Task details>
Pick out all lines with the word "wide" from the records that follow.

Data to process>

□ □ □ □ □ □ □

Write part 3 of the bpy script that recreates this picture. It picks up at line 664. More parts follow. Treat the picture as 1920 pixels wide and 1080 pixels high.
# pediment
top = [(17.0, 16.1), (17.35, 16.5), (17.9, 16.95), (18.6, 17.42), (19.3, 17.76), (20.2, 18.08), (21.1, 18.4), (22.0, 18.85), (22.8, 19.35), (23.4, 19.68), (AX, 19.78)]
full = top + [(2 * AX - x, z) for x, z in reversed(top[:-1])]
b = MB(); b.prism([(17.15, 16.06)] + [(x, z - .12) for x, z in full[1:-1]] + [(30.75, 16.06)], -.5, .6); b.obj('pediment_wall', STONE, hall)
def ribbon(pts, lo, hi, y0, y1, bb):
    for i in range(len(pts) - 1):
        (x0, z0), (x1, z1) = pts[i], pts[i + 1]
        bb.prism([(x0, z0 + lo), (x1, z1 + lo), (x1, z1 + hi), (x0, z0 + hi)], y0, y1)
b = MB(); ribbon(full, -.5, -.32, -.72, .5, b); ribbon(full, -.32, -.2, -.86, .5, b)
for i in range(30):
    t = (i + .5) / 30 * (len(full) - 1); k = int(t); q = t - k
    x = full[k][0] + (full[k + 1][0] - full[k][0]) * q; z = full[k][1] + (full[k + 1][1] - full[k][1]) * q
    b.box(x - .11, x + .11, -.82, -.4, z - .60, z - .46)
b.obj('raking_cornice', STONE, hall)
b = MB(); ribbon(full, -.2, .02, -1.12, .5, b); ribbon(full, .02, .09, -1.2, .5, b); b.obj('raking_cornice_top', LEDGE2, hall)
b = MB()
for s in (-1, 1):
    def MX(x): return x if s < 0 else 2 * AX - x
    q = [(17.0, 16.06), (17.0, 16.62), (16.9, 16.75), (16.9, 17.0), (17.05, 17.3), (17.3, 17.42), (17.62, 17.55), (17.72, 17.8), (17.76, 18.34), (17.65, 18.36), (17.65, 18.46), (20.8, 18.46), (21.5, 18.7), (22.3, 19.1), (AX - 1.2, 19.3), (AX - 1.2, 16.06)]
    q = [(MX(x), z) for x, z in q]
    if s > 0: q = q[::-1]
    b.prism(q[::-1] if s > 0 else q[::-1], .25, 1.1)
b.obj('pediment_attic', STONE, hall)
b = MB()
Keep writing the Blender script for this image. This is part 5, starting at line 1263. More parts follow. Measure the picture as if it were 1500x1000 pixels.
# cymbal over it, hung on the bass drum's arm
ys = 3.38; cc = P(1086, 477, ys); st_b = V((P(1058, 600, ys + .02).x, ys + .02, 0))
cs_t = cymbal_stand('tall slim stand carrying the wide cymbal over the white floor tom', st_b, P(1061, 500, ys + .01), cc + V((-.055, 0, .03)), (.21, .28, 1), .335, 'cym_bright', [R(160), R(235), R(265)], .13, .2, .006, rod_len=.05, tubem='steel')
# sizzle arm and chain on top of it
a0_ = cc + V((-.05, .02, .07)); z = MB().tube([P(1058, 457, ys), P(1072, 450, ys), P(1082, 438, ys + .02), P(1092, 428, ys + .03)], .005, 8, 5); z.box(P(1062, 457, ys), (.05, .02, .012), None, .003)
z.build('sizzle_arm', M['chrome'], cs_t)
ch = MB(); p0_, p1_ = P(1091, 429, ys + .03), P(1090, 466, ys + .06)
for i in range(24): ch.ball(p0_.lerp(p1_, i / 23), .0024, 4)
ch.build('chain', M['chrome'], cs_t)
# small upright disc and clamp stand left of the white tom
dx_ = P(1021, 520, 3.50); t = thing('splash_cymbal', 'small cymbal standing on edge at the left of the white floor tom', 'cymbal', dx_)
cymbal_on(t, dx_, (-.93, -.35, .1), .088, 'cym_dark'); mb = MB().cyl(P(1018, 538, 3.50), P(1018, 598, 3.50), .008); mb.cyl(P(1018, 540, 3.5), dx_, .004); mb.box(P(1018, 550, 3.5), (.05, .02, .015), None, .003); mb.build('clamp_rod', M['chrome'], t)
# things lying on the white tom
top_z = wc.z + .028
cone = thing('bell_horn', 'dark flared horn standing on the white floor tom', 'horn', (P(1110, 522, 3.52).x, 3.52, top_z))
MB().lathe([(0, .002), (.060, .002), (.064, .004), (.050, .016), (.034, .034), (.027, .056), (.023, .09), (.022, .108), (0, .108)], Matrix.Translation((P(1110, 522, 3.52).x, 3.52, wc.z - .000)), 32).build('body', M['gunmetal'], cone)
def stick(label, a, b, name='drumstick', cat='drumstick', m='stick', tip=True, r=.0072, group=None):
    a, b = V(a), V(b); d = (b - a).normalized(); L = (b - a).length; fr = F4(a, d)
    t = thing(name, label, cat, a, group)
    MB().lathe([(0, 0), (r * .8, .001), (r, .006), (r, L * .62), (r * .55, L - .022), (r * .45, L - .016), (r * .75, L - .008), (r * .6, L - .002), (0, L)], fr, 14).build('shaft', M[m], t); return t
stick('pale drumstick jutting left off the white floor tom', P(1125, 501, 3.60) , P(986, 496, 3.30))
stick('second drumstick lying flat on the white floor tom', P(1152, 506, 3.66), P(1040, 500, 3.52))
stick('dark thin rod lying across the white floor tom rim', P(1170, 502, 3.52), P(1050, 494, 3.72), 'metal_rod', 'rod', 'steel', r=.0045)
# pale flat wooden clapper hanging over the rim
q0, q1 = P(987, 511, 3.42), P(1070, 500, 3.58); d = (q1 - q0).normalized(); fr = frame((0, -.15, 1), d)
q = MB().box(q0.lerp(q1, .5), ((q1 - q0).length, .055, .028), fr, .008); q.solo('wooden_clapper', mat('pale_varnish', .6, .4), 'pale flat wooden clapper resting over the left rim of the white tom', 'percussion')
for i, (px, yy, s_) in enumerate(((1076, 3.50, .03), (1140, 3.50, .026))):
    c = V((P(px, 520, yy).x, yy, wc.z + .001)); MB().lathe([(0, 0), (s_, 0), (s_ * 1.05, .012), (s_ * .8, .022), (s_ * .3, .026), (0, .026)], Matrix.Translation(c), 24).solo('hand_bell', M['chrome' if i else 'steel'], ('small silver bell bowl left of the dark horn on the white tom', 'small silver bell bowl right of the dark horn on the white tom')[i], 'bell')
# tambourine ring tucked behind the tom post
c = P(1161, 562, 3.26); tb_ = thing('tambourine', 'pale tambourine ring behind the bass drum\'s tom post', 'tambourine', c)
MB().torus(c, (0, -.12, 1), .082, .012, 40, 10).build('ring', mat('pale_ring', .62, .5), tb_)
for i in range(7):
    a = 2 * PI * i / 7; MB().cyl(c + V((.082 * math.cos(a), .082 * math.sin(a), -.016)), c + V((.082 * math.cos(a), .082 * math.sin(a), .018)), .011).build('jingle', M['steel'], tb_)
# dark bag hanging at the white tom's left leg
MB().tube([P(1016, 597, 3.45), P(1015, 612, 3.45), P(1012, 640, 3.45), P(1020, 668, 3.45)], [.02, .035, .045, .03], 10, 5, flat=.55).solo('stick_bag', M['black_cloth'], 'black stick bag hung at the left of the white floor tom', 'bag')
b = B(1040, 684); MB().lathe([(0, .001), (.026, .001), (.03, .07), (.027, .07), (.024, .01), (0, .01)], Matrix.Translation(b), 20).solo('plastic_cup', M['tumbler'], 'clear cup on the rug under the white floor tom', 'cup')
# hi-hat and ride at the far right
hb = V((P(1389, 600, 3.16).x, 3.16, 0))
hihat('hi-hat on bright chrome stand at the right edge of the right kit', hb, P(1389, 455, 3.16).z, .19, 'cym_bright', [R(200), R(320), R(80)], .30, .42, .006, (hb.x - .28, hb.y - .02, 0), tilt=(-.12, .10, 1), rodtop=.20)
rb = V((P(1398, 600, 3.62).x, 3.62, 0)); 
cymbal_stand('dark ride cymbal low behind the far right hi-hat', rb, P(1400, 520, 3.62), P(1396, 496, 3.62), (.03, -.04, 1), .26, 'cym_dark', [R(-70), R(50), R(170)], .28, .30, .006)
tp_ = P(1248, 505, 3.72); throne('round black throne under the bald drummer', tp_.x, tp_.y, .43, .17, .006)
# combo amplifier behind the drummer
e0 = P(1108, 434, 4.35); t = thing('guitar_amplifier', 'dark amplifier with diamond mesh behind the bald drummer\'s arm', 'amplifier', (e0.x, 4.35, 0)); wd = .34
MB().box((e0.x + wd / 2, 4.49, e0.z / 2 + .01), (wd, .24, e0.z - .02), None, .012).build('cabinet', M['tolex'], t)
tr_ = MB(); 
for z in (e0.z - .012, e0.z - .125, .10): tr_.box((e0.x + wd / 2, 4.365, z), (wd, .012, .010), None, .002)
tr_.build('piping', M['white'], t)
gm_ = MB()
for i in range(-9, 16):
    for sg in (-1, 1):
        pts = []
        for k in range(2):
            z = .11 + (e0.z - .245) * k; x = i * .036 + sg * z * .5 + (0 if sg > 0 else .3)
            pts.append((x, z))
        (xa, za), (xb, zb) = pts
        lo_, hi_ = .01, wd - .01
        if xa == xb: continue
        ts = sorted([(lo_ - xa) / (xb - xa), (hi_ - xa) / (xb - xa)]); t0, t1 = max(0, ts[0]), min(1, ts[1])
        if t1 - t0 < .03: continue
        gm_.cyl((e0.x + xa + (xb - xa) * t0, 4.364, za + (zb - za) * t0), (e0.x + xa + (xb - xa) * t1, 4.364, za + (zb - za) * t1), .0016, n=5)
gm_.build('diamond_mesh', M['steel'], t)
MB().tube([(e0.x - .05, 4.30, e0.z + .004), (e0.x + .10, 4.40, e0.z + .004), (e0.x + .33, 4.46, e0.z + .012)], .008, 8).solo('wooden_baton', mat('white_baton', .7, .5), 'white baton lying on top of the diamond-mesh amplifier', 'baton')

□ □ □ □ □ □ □

Solution>
Write part 3 of the bpy script that recreates this picture. It picks up at line 664. More parts follow. Treat the picture as 1920 pixels wide and 1080 pixels high.
cs_t = cymbal_stand('tall slim stand carrying the wide cymbal over the white floor tom', st_b, P(1061, 500, ys + .01), cc + V((-.055, 0, .03)), (.21, .28, 1), .335, 'cym_bright', [R(160), R(235), R(265)], .13, .2, .006, rod_len=.05, tubem='steel')